The Reader has been awarded £270,000, to refine and grow a model to reach many more people across the North West, through a new community-led model. The Reader will mobilise the time and talents of 474 volunteers aged 50+, to establish 216 new community-led groups, and shift 53 established groups to the refined model.

V.I.Y. ‘Trade Team Mentors’

Volunteer It Yourself (VIY) challenges young people, aged 14‐24 (who are primarily not in education employment of training, or deemed at risk of leaving school and becoming NEET), to learn practical trade and building skills by committing to help fix local youth clubs and other community buildings.

Professional tradespeople volunteer their time as mentors and young people gain Entry Level City & Guilds accreditations and, where relevant/appropriate, access to employment and further training progression opportunities.

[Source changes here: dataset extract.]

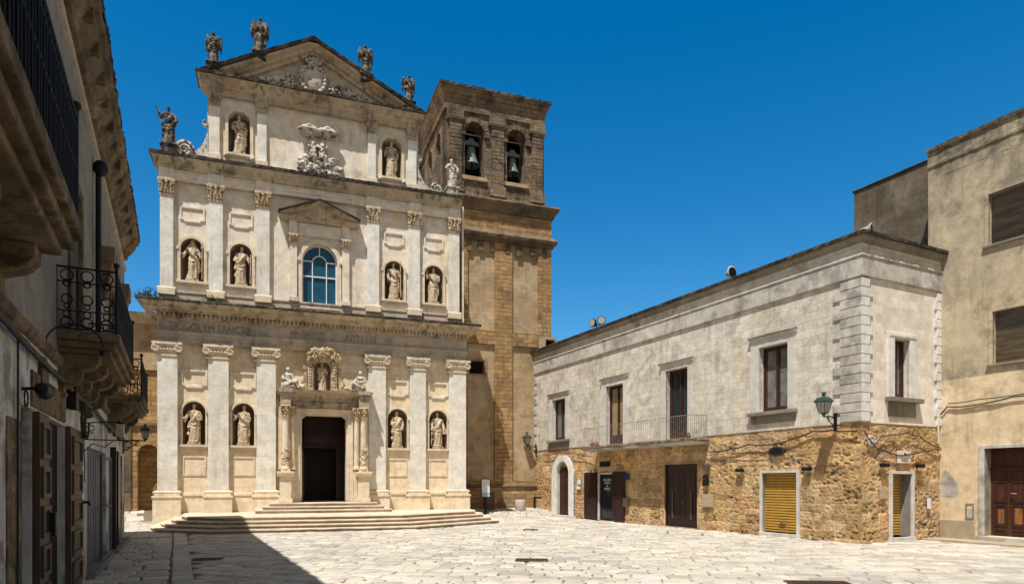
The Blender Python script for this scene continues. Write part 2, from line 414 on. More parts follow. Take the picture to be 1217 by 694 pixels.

VIY has been awarded £201,000 to mobilise the time and talents of 500 trades skills mentors aged 50+, to deliver 200 new projects involving 4,000 young participants. Seventy per cent of these new projects will be located in areas where VIY has not previously worked.​

Volunteering Matters ‘Grandmentors’

The Volunteering Matters programme Grandmentors matches a young care leaver with a volunteer aged 50+ (the Grandmentor) as they transition to independence. They work to build safe, positive relationships and to act as a role model, supporter and source of positive change, supporting young care leavers to shape their lives.

Volunteering Matters has been awarded £225,000, to replicate the Grandmentorsmodel in five new local authorities, mobilising the time and talents of 522 people aged 50+ to support 582 young people. Volunteering Matters will also develop a new business model, to enable the programme to reduce costs, and attract new revenue streams to increase sustainability.